Russian (because of grammar, pronunciation and emphasis) and Hungarian (grammar). Chinese and Japanese aren't so difficult, as everyone think.

Janet

I am a native Cantonese speaker and here's my thought on why Chinese is considered to be a difficult language. The writing system is indeed fancy for those of you who use the Roman alphabet but it's just like building blocks. It contains strokes and you can just build the strokes into one word. It does take some time though. I think what makes it messier about the writing system is that it's divided into two types: Simplified and Traditonal. Simplified Chinese is used in Mainland China, Singapore and Malaysia whereas Traditional is used in Hong Kong, Taiwan and Maucau. I like Tradtional better, not because Hong Kong uses it but I find it more meaningful and have more relatedness to Chinese culture.

The Chinese language contains many different dialects but the major one to learn right now is Mandarin. I am semi-fluent in that dialect but I will admit that the pronounciation in Mandarin is pretty hard (for me at least). But Chinese in overall terms has really straightforward grammer and no plurals. Despite the fact my mother tongue is Cantonese, I reckon that Cantonese is actually harder than Mandarin. There are basically two speeches of Canto: slang and formal. During converstions, most people would speak Cantonese in slang. When it comes to writing, most people write it formally (at least for more professional standards).

English is my second language but it's almost like a native to me since I grew up in Canada. I can actually write English better than Chinese, though I really regret not paying attention in those Chinese classes my parents forced me to take. Reading wise, English is still better for me because I can only read 50% of the Traditional Chinese I see (reading Simplified drops to 15%). Speaking and listening wise, I think I'm on the same level with both languages.

In my opinion, I think it really depends what language your familiar with in order to determine which language is hard. All languages have their 'hard stuff' and their 'easy stuff.' I speak conversational French and the only thing that bugs me is the division of mascule and feminine stuff, along with a few pronounciations. I've learned some Japanese before and I find that the writing of it is much more complex than Chinese. It's writing system contains kanji (Chinese words), hiragana and katakana.
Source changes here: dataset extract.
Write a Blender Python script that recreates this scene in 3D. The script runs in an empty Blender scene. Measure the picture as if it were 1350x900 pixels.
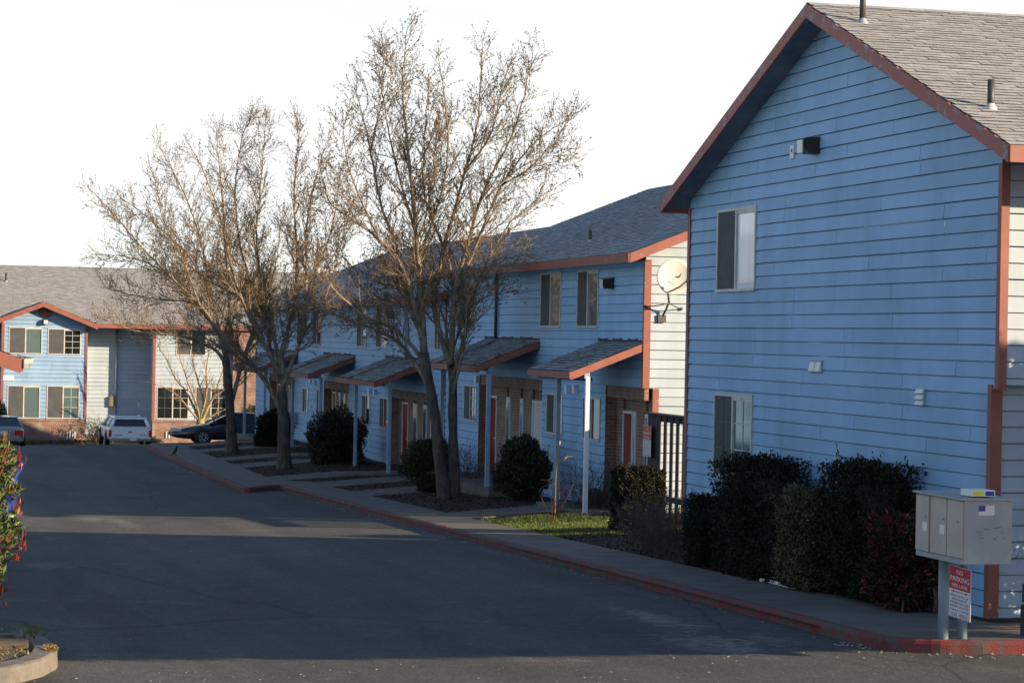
import bpy, bmesh, math, random
import numpy as np
from mathutils import Vector, Matrix
from mathutils.geometry import tessellate_polygon

random.seed(7)
RNG = np.random.default_rng(11)
sc = bpy.context.scene
COL = sc.collection

# ------------------------------------------------------------------ camera maths
# world: X to the right of the street, Y along the street, Z up; the eye is the origin
F, PITCH, ROLL, TH = 3150.36, .0013621, .0190529, .257632967
_cp, _sp = math.cos(PITCH), math.sin(PITCH)
_cr, _sr = math.cos(ROLL), math.sin(ROLL)
_ct, _st = math.cos(TH), math.sin(TH)
W = (np.array([[_cr, -_sr, 0], [_sr, _cr, 0], [0, 0, 1]]) @
     np.array([[1, 0, 0], [0, _cp, -_sp], [0, _sp, _cp]]) @
     np.array([[1, 0, 0], [0, 0, -1], [0, 1, 0]], float) @
     np.array([[_ct, -_st, 0], [_st, _ct, 0], [0, 0, 1]]))

def ray(x, y): return W.T @ np.array([(x - 675) / F, (y - 450) / F, 1.])
def onX(x, y, X): r = ray(x, y); return r * (X / r[0])
def onY(x, y, Y): r = ray(x, y); return r * (Y / r[1])

GY = [-400, -60, -10, 67, 97, 107, 111, 120, 145, 300, 900]
GZ = [-2.3, -2.0, -2.5, -4.31, -4.36, -4.85, -5.12, -5.42, -5.7, -6, -6]
def H(x, y):                       # level of the pavement at a place
    return float(np.interp(y, GY, GZ)) + .02 * (min(max(x, -10), 22) - 13.3)
def onG(x, y, dz=0.):
    r = ray(x, y); t = 5.
    while t < 400:
        p = r * t
        if p[2] < H(p[0], p[1]) + dz: break
        t += .25
    lo, hi = t - .25, t
    for _ in range(30):
        m = (lo + hi) / 2; p = r * m
        if p[2] < H(p[0], p[1]) + dz: hi = m
        else: lo = m
    return r * hi
KERB = .15

cam = bpy.data.cameras.new('camera'); camo = bpy.data.objects.new('camera', cam); COL.objects.link(camo)
cam.sensor_width = 36; cam.lens = F / 1350 * 36; cam.clip_start = .5; cam.clip_end = 3000
_m = Matrix.Identity(4)
for i in range(3):
    _m[i][0] = W[0][i]; _m[i][1] = -W[1][i]; _m[i][2] = -W[2][i]
camo.matrix_world = _m
sc.camera = camo

# ------------------------------------------------------------------ light
SUN_AZ = Vector((.8, -.6, 0)).normalized()
EL = math.radians(15.5)
sdir = Vector((SUN_AZ.x * math.cos(EL), SUN_AZ.y * math.cos(EL), math.sin(EL)))
w = bpy.data.worlds.new('World'); sc.world = w; w.use_nodes = True
nt = w.node_tree
sky = nt.nodes.new('ShaderNodeTexSky'); sky.sky_type = 'NISHITA'; sky.sun_disc = False
sky.sun_elevation = EL; sky.sun_rotation = math.atan2(SUN_AZ.x, SUN_AZ.y)
sky.air_density = 1.0; sky.dust_density = .25; sky.ozone_density = 3.0
bg = nt.nodes['Background']; bg.inputs['Strength'].default_value = .106
# thin white winter haze lying in the lower sky, with faint streaks
_tc = nt.nodes.new('ShaderNodeTexCoord'); _sp = nt.nodes.new('ShaderNodeSeparateXYZ'); nt.links.new(_tc.outputs['Generated'], _sp.inputs[0])
_mp = nt.nodes.new('ShaderNodeMapping'); _mp.inputs['Scale'].default_value = (2, 2, 14); nt.links.new(_tc.outputs['Generated'], _mp.inputs[0])
_nz = nt.nodes.new('ShaderNodeTexNoise'); _nz.inputs['Scale'].default_value = 2.2; _nz.inputs['Detail'].default_value = 5; nt.links.new(_mp.outputs[0], _nz.inputs['Vector'])
_mr = nt.nodes.new('ShaderNodeMapRange'); _mr.interpolation_type = 'SMOOTHSTEP'
for _i, _v in ((1, .45), (2, .12), (3, 0.), (4, .93)): _mr.inputs[_i].default_value = _v
nt.links.new(_sp.outputs[2], _mr.inputs[0])
_md = nt.nodes.new('ShaderNodeMath'); _md.operation = 'MULTIPLY_ADD'; nt.links.new(_nz.outputs['Fac'], _md.inputs[0]); _md.inputs[1].default_value = .5; _md.inputs[2].default_value = .72
_mm = nt.nodes.new('ShaderNodeMath'); _mm.operation = 'MULTIPLY'; _mm.use_clamp = True; nt.links.new(_mr.outputs[0], _mm.inputs[0]); nt.links.new(_md.outputs[0], _mm.inputs[1])
_mx = nt.nodes.new('ShaderNodeMix'); _mx.data_type = 'RGBA'; nt.links.new(_mm.outputs[0], _mx.inputs['Factor']); nt.links.new(sky.outputs[0], _mx.inputs['A']); _mx.inputs['B'].default_value = (4.35, 4.45, 4.4, 1)
nt.links.new(_mx.outputs['Result'], bg.inputs[0])
sl = bpy.data.lights.new('sun', 'SUN'); sl.energy = 5.0; sl.angle = math.radians(.5); sl.color = (1, .77, .50)
so = bpy.data.objects.new('sun', sl); COL.objects.link(so)
so.rotation_euler = sdir.to_track_quat('Z', 'Y').to_euler(); so.location = (30, 0, 40)
sc.view_settings.view_transform = 'Standard'; sc.view_settings.look = 'None'
sc.view_settings.exposure = 1.2; sc.view_settings.gamma = 1; sc.view_settings.use_curve_mapping = False

# ------------------------------------------------------------------ mesh builder
class MB:
    def __init__(s): s.v = []; s.blocks = []; s.n = 0
    def add(s, vs, fs, mi=0):
        o = s.n
        s.v.append(np.asarray(vs, float).reshape(-1, 3)); s.n += len(s.v[-1])
        if isinstance(fs, np.ndarray): s.blocks.append((fs + o, mi)); return
        by = {}
        for f in fs: by.setdefault(len(f), []).append(f)
        for k, l in by.items(): s.blocks.append((np.array(l, np.int64) + o, mi))
    def quad(s, a, b, c, d, mi=0): s.add([a, b, c, d], [[0, 1, 2, 3]], mi)
    def box(s, lo, hi, mi=0):
        x0, y0, z0 = lo; x1, y1, z1 = hi
        s.add([(x0, y0, z0), (x1, y0, z0), (x1, y1, z0), (x0, y1, z0), (x0, y0, z1), (x1, y0, z1), (x1, y1, z1), (x0, y1, z1)],
              [[0, 3, 2, 1], [4, 5, 6, 7], [0, 1, 5, 4], [1, 2, 6, 5], [2, 3, 7, 6], [3, 0, 4, 7]], mi)
    def obox(s, O, U, V, N, mi=0):     # box from corner O spanned by three edge vectors
        O, U, V, N = [np.asarray(a, float) for a in (O, U, V, N)]
        p = [O, O + U, O + U + V, O + V]; p = p + [q + N for q in p]
        if np.dot(np.cross(U, V), N) < 0:
            s.add(p, [[0, 1, 2, 3], [7, 6, 5, 4], [4, 5, 1, 0], [5, 6, 2, 1], [6, 7, 3, 2], [7, 4, 0, 3]], mi)
        else:
            s.add(p, [[3, 2, 1, 0], [4, 5, 6, 7], [0, 1, 5, 4], [1, 2, 6, 5], [2, 3, 7, 6], [3, 0, 4, 7]], mi)
    def tube(s, pts, rad, n=6, cap=True, mi=0):
        pts = np.asarray(pts, float); m = len(pts)
        rad = np.full(m, rad, float) if np.isscalar(rad) else np.asarray(rad, float)
        t = np.gradient(pts, axis=0) if m > 2 else np.repeat((pts[1] - pts[0])[None], 2, 0)
        t /= np.linalg.norm(t, axis=1)[:, None] + 1e-12
        ref = np.array([.31, .62, .72]) if abs(t[0] @ np.array([.31, .62, .72])) < .9 else np.array([1., 0, 0])
        a = np.cross(t, ref); a /= np.linalg.norm(a, axis=1)[:, None] + 1e-12
        b = np.cross(t, a)
        ang = np.arange(n) * 2 * math.pi / n
        ring = pts[:, None] + rad[:, None, None] * (np.cos(ang)[None, :, None] * a[:, None] + np.sin(ang)[None, :, None] * b[:, None])
        k = np.arange(n); k2 = (k + 1) % n; i = (np.arange(m - 1) * n)[:, None]
        fs = np.stack([i + k, i + k2, i + n + k2, i + n + k], -1).reshape(-1, 4); o = s.n
        s.add(ring.reshape(-1, 3), fs, mi)
        if cap: s.blocks.append((np.array([list(range(n))[::-1], [(m - 1) * n + q for q in range(n)]]) + o, mi))
    def prism(s, poly, ext, mi=0):     # planar polygon (3D points) pushed along ext
        p = np.asarray(poly, float); e = np.asarray(ext, float); n = len(p)
        nrm = np.zeros(3)
        for i in range(n): nrm += np.cross(p[i], p[(i + 1) % n])
        fs = [list(range(n))[::-1], [n + i for i in range(n)]] + [[i, (i + 1) % n, n + (i + 1) % n, n + i] for i in range(n)]
        if nrm @ e < 0: fs = [f[::-1] for f in fs]
        s.add(np.vstack([p, p + e]), fs, mi)
    def lathe(s, prof, n=16, c=(0, 0, 0), axis='z', mi=0):
        c = np.asarray(c, float); vs = []; fs = []
        for (r, h) in prof:
            for k in range(n):
                a = 2 * math.pi * k / n; p = (r * math.cos(a), r * math.sin(a), h)
                if axis == 'y': p = (p[0], p[2], -p[1])
                if axis == 'x': p = (p[2], p[1], -p[0])
                vs.append(c + np.array(p))
        for i in range(len(prof) - 1):
            for k in range(n):
                k2 = (k + 1) % n; fs.append([i * n + k, i * n + k2, (i + 1) * n + k2, (i + 1) * n + k])
        fs.append(list(range(n))[::-1]); fs.append([(len(prof) - 1) * n + k for k in range(n)])
        s.add(vs, fs, mi)
    def build(s, name, mats, parent=None, smooth=False, loc=None):
        if not isinstance(mats, (list, tuple)): mats = [mats]
        V = np.vstack(s.v)
        origin = np.array(loc if loc is not None else (world_loc(parent) if parent else (0, 0, 0)), float)
        V = V - origin
        me = bpy.data.meshes.new(name)
        ls = np.concatenate([np.full(len(f), f.shape[1], np.int32) for f, _ in s.blocks])
        li = np.concatenate([f.ravel() for f, _ in s.blocks]).astype(np.int32); fl = ls
        mis = np.concatenate([np.full(len(f), q, np.int32) for f, q in s.blocks])
        me.vertices.add(len(V)); me.vertices.foreach_set('co', V.astype(np.float32).ravel())
        me.loops.add(len(li)); me.loops.foreach_set('vertex_index', li)
        me.polygons.add(len(fl))
        me.polygons.foreach_set('loop_start', np.concatenate([[0], np.cumsum(ls)[:-1]]).astype(np.int32))
        me.polygons.foreach_set('loop_total', ls)
        for m in mats: me.materials.append(m)
        if len(mats) > 1: me.polygons.foreach_set('material_index', mis)
        me.polygons.foreach_set('use_smooth', np.full(len(fl), bool(smooth)))
        me.update(calc_edges=True); me.validate()
        o = bpy.data.objects.new(name, me); COL.objects.link(o)
        if parent:
            o.parent = parent; o.location = origin - np.array(world_loc(parent))
        else: o.location = origin
        return o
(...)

I find that learning hiranga and katakana was pretty easy, but applying kanji to the writing is harder. Pronounciation of Japanese is pretty simple as well but I find that using it in conversations is pretty difficult me.
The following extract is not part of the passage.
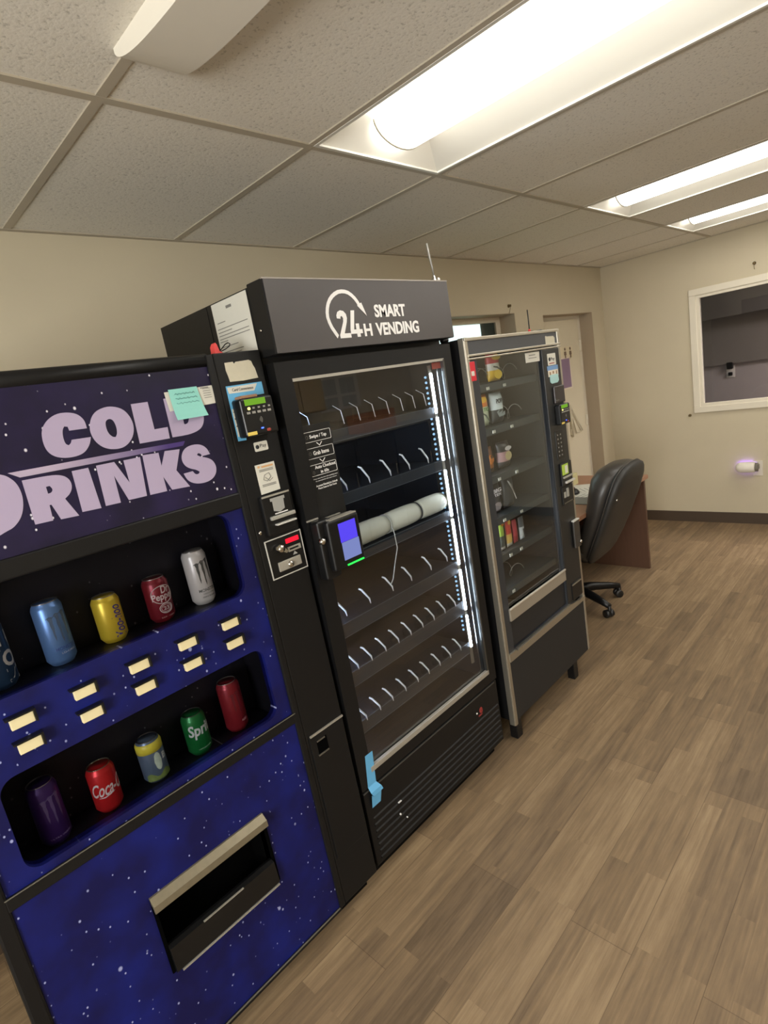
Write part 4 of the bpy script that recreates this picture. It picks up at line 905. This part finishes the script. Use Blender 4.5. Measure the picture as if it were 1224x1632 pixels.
MB().box(A0+.019, A1-.017, Y3+.002, Y3+.03, B0, .409, .002).done('lower_panel', mat('charcoal_panel', (32, 33, 35), .55, var=.06), sn, ORS)
ds = MB().flat([[(A0+.019, .443), (A1-.017, .443), (A1-.017, 1.716), (A0+.019, 1.716)], [(SW0, .450), (SW1, .450), (SW1, SZ1), (SW0, SZ1)]], Y3+.004, .026).done('door', mat('slate_door', (46, 49, 54), .4, var=.05), sn, ORS)
MB().box(SW0, SW1, Y3+.012, Y3+.016, SZ0, SZ1).done('glass_pane', glass('snack_glass', (240, 243, 243), 1.9), ds, ORS)
fl_ = MB().box(SW0-.006, SW1, Y3-.004, Y3+.006, .583, .640, .002).done('delivery_flap', mat('flap_metal', (172, 164, 150), .42, .5), ds, ORS)
MB().box(SW0-.008, SW1-.004, Y3-.010, Y3-.002, .637, .645, .002).done('flap_edge', mat('flap_bright', (226, 222, 212), .3, .6), fl_, ORS)
MB().box(SW0, SW1, Y3+.02, Y3+.20, .450, .454).box(SW0, SW1, Y3+.012, Y3+.018, .454, .583).done('delivery_bin', mat('bin_dark', (30, 32, 36), .45), ds, ORS)
# interior
SHLF = mat('shelf_grey', (60, 67, 70), .5, var=.06); LIN = mat('snack_liner', (40, 44, 46), .5, var=.05)
m = MB(); m.box(A0+.023, A0+.03, Y3+.035, YB3-.03, .43, 1.755).box(A1-.180, A1-.172, Y3+.035, YB3-.03, .43, 1.755).box(A0+.03, A1-.18, YB3-.036, YB3-.03, .43, 1.755)
m.done('interior_liner', LIN, sn, ORS)
ysf = -.905
MB().box(1.596, 1.606, Y3+.036, Y3+.046, .72, 1.70, .002).done('interior_lamp', emit('snack_lamp', (244, 246, 255), 42.), sn, ORS)
COIL = mat('coil_wire', (150, 152, 150), .35, .8)
def shelf(z, lab):
    s = MB().box(A0+.034, A1-.184, ysf+.003, YB3-.04, z-.010, z-.004).box(A0+.034, A1-.184, ysf-.003, ysf+.003, z-.034, z-.002, .001).done('shelf', SHLF, sn, ORS)
    for x in lab: MB().box(x-.010, x+.010, ysf-.006, ysf-.003, z-.028, z-.016).done('price_label', PAPER, s, ORS)
    return s
def coil(parent, x, z, r=.032, turns=5):
    pts = []; n = turns*14
    for i in range(n+1):
        a = 2*math.pi*i/14; pts.append((x+r*math.cos(a), ysf+.02+(.36)*i/n, z+r+r*math.sin(a)))
    MB().tube(pts, .0022, 5).done('coil', COIL, parent, ORS)
S1 = shelf(1.612, (1.735, 1.865)); S2 = shelf(1.428, (1.74, 1.885)); S3 = shelf(1.222, (1.735, 1.88)); S4 = shelf(1.036, (1.735, 1.88)); S5 = shelf(.868, (1.75, 1.84)); S6 = shelf(.700, (1.735,))
coil(S1, 1.748, 1.614); coil(S6, 1.848, .702); coil(S1, 1.99, 1.614); coil(S2, 1.99, 1.430)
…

I'm planning on becoming multi-lingual so I really can't let the difficulties of a language get in my way. Sorry for the long essay I just wrote by the way =P

Fred

hah. i'm a chinese and speaks both english and mandarin.. i find chinese hard because you really have to memorise the characters to even read newapaper. any change in the stroke in the character can change the meaning. pronounce wrongly you get a different word. and chinese tend to use lots of idioms in their speech. i always dread memorising the characters and idioms cos it can never goes into my head. though spoken mandarin is easy... but written? nono.. english is much much easier to learn....

Nir

The most difficult language is German !!!!!

Josh

Russian, Lithuanian and Japanese.

Anoop

Malayalam(mother tounge of people in kerala,India,Asia) is the most difficult language to learn and read.

GG

you guys sayin lithuania is the hardest lang in thw world .. are u kidding me wow just cuz ur from there it dont mean its special theres arabic chines.. lithuanian is easy as hell u read it as you see it even english is harded wow ya gotta be kidding me

thomas

I think chinese grammar is dead easy, there is no gender and singlular/plural issue, add a "le" at the end of a verb makes it a pasttense, and add a "zhai" before a verb makes it a continuous, there is only one word for "to be", which is "shi", so u can say she is, he is, they is, we is, and i is. Also word order isnt difficult, u can say where is the cup, or the cup is where. The only problem is that each chinese word bears a not only a meaning, but a tradition, a concept, philosophy and ideology, sounds are not the essense of the language.

Z.

i think that chinese is the most difficult language, and after that Polish.